The LabVIEW Developer Days (DevDays) in Nürnberg form the one NI event that’s taking place on our home soil – sort of. So, obviously, we never miss the chance to meet up with the local LabVIEW community and our NI contacts. A perfect opportunity to stay in touch and keep relationships alive!
Lorenz Casper and Andreas Gareis did a great job leading through the whole day, hosting the event and giving various presentations. Martina Fürmetz had taken great care of all things organising, and Florian Ottl, who happens to be our sales contact, tended to customers throughout the day. We are very grateful for NI staging the dev days, and for honouring it by sending four people to Nürnberg. A big thank you to NI and to Martina, Lorenz, Andreas and Florian!
Presentation on “DQMH in practice”
Manu and I had the chance to give a presentation on Delacor’s DQMH (Delacor Queued Message Handler). We have been working with DQMH for quite some time now, and we use it for most of our projects. Our customer HAGE was generous to allow us to show the generic parts of a real-life project: A DQMH-based Monitoring & Control system running on NI Linux Real-Time. We could also give a little insight into how the system is used at the end-customers’ production lines. Thank you very much, HAGE!
Architecture
The following diagram, taken from our presentation, shows the basic functionality of the software: Data is acquired from different sources and displayed or processed in parallel in different locations.
You can see a historically grown main.vi on top, an FPGA function block at the bottom, and various DQMH modules and how they communicate with each other. The Profinet module (PNIO) acquires data via Profinet-IO from a Siemens SINUMERIK. The geometry sensor module (GEO) acquires data via ethernet from a geometry sensor. Both modules broadcast their data into the world. This data is displayed in the main.vi‘s UI. It is also written to disk in the logging module (LOGGER).
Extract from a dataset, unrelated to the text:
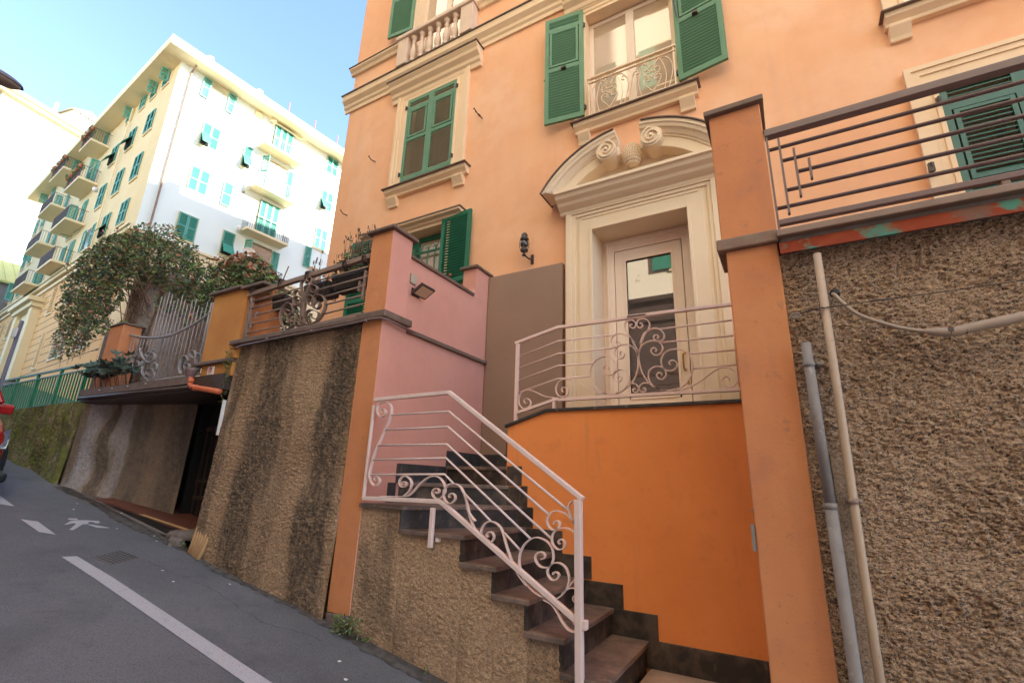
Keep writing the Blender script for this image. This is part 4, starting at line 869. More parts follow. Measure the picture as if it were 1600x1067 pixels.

Finally, it is used to calculate specific statistical values (GEOCALC) which are then also displayed in the main.vi.
Furthermore, we added symbols for the broadcasts (the “wifi” symbol) and those listening for broadcasts (the “ear” symbol).
Source Code
We also showed source code to illustrate how we work with DQMH. The logging module served as an example of how to register for other modules’ broadcasts efficiently.
The geometry sensor module implements a helper loop to actively acquire data from the sensor.
If you’re interested, you can download the presentation slides here:
DevDays DQMH (PDF, german, 4.4 MB)
DevDays DQMH (PDF, english, 4.3 MB)
LabVIEW Developer Days 2018: Round-up
Coming back to the event itself, it was nice to see how our networking efforts start to pay off. We ran into a few people we already knew from past Dev Days or from our WUELUG usergroup meetings. Besides, we had conversations with some of our customers. To top it off, we made new contacts.
We managed to enjoy ourselves and at the same time get some networking done – what more can you ask from an event?
I see you are using DQMH with a cRIO. I have a project that were looking at using a cRIO, but not sure how well DQMH framework will deploy on RT. Have you ran into any problems while going this route?
I saw that only cloneable modules are supported on RT. That doesn’t seem like too big of a deal though.
Ryan, there’s a bug in LabVIEW that affects the “Control Value:Set” invoke node. This very invoke node is used when starting the module, to hand information to the main.vi (prepopulate controls) before actually running it. This bug only occurs on Linux Real-Time when Embedded UI is enabled and you’re running your application as startup.lvexe (in the run-time environment). Our workaround is to make Singleton modules reentrant, too. As we only start and stop those modules in one place within our application, this does not really affect our application design.